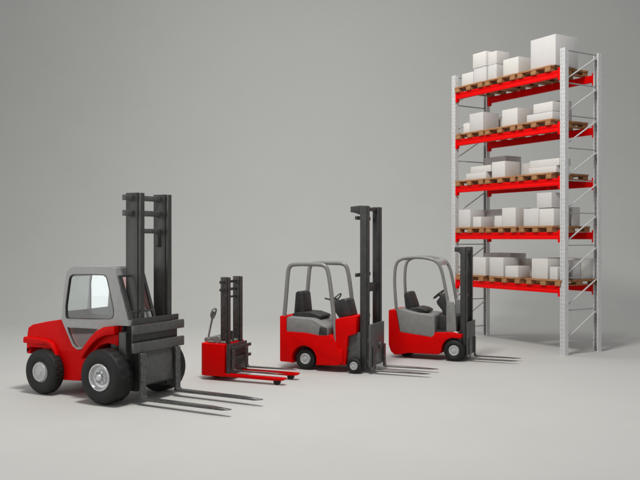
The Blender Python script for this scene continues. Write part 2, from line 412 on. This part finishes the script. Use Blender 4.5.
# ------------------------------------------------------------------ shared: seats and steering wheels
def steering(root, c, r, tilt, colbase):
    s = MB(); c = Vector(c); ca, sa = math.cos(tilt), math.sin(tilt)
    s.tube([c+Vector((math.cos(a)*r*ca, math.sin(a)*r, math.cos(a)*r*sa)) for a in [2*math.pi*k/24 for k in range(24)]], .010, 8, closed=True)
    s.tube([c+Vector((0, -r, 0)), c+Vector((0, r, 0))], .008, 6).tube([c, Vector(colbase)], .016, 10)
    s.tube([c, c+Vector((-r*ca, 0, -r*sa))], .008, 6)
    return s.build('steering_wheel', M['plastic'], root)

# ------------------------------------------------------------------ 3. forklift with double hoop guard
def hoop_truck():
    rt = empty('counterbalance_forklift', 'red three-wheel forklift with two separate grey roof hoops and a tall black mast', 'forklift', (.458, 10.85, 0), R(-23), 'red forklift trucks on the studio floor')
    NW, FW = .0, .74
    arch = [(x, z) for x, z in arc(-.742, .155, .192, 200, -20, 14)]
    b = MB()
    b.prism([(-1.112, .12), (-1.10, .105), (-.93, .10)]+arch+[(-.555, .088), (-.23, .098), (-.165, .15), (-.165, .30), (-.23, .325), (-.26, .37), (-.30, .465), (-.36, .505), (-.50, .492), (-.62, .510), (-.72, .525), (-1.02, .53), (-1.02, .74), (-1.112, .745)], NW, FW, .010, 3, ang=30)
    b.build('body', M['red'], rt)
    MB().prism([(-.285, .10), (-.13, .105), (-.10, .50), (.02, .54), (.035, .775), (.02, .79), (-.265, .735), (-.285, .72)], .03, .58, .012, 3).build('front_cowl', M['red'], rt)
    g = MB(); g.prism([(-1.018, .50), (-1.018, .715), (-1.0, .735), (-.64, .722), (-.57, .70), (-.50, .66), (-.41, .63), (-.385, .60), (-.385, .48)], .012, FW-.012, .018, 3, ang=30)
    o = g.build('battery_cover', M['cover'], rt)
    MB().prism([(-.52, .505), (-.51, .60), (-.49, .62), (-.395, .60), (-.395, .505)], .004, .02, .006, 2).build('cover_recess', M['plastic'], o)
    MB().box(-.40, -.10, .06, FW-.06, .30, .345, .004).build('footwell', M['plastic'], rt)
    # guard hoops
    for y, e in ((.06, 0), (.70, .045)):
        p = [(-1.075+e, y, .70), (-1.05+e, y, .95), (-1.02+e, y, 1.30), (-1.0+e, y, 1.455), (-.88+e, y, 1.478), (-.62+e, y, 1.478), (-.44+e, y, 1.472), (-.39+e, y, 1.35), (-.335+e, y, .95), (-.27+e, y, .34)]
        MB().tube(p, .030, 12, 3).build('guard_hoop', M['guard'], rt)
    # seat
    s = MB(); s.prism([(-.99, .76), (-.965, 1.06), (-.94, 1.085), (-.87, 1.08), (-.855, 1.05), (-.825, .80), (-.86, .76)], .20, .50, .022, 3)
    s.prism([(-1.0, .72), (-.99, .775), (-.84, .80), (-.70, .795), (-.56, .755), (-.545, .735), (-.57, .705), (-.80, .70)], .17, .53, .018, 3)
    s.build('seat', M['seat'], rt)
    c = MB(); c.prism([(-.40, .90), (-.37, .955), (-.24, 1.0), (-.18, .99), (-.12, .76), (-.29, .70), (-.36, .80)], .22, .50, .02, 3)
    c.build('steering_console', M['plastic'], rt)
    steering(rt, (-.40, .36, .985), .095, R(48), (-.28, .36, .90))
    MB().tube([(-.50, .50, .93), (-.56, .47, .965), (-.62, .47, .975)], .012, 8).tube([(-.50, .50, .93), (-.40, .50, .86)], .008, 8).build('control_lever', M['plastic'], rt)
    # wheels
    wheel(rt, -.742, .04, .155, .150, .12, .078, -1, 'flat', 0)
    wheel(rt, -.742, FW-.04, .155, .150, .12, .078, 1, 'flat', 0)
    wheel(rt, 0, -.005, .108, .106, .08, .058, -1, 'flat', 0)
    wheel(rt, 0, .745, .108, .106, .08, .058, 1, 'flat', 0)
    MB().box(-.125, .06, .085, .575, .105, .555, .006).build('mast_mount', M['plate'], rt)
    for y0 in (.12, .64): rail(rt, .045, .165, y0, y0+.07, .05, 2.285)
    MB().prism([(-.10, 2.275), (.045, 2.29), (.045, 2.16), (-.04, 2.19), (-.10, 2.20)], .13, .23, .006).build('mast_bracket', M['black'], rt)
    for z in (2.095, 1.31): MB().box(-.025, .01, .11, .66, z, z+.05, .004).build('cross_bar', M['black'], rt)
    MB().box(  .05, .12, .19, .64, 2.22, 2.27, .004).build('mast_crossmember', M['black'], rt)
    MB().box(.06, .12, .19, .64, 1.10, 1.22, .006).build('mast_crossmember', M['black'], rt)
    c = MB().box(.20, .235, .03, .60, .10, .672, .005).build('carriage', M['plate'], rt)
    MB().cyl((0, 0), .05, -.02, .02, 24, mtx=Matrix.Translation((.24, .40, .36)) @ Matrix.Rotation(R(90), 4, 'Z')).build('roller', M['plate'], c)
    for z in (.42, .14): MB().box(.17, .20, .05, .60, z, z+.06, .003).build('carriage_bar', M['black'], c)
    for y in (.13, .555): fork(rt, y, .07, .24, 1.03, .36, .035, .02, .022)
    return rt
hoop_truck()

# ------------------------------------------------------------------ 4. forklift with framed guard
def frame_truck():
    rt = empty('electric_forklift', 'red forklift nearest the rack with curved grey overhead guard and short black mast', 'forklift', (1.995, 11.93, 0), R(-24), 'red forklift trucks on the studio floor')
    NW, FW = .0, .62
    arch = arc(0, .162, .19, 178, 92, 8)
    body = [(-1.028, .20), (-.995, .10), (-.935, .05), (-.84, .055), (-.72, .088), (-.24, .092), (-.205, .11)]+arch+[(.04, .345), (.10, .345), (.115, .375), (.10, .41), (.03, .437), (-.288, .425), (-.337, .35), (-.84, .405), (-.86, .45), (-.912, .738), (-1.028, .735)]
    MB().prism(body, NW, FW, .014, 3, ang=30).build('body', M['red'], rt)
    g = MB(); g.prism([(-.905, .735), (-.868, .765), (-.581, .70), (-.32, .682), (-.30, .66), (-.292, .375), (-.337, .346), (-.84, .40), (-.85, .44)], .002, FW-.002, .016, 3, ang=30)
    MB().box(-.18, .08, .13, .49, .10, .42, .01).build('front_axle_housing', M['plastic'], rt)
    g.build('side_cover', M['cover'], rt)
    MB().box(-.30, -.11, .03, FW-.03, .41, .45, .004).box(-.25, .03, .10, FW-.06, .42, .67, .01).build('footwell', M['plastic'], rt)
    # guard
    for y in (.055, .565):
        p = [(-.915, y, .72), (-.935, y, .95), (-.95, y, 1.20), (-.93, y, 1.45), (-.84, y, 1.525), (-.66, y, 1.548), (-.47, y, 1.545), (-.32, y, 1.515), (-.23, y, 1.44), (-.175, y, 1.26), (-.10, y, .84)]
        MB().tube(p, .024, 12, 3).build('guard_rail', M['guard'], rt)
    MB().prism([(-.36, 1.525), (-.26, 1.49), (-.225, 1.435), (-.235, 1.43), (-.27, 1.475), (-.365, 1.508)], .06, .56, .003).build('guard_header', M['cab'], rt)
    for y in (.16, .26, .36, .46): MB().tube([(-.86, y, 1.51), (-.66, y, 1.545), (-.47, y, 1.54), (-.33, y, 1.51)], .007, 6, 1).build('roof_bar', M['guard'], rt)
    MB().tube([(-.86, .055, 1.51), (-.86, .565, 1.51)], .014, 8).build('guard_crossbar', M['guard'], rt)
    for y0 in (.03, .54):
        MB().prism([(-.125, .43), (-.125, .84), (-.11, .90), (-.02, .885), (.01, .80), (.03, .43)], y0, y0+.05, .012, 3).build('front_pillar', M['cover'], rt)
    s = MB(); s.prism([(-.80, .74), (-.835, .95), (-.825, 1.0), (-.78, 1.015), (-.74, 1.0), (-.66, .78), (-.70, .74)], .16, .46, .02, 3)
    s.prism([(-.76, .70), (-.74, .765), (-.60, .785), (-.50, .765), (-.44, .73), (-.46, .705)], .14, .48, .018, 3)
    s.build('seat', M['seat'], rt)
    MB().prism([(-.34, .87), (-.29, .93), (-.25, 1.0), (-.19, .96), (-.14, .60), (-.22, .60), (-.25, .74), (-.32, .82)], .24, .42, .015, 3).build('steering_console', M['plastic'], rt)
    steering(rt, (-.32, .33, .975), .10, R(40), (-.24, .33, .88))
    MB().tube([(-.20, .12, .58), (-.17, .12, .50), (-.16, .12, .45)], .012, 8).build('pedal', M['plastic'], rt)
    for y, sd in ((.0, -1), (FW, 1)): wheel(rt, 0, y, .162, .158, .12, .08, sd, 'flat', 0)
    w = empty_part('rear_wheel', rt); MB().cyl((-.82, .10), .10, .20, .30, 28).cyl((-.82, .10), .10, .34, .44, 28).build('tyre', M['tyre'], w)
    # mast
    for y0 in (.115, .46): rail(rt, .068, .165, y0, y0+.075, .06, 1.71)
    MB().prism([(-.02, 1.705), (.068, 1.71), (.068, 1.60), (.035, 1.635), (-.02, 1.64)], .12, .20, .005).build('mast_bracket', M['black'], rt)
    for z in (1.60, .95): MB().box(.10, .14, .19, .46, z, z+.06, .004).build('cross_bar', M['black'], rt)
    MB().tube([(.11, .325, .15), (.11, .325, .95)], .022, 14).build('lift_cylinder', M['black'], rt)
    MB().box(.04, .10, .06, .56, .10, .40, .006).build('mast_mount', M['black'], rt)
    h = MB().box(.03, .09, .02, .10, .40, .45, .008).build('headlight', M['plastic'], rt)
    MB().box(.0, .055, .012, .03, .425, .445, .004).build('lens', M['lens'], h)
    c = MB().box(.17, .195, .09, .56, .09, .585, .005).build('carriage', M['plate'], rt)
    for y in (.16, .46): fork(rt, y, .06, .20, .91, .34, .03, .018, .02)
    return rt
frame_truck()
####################
Your instructions:
From the first line above to the line containing "return s.build('steering_wheel', M['plastic'], root)", repeat each line exactly. Pictures stay out.

Finished task:
The Blender Python script for this scene continues. Write part 2, from line 412 on. This part finishes the script. Use Blender 4.5.
# ------------------------------------------------------------------ shared: seats and steering wheels
def steering(root, c, r, tilt, colbase):
    s = MB(); c = Vector(c); ca, sa = math.cos(tilt), math.sin(tilt)
    s.tube([c+Vector((math.cos(a)*r*ca, math.sin(a)*r, math.cos(a)*r*sa)) for a in [2*math.pi*k/24 for k in range(24)]], .010, 8, closed=True)
    s.tube([c+Vector((0, -r, 0)), c+Vector((0, r, 0))], .008, 6).tube([c, Vector(colbase)], .016, 10)
    s.tube([c, c+Vector((-r*ca, 0, -r*sa))], .008, 6)
    return s.build('steering_wheel', M['plastic'], root)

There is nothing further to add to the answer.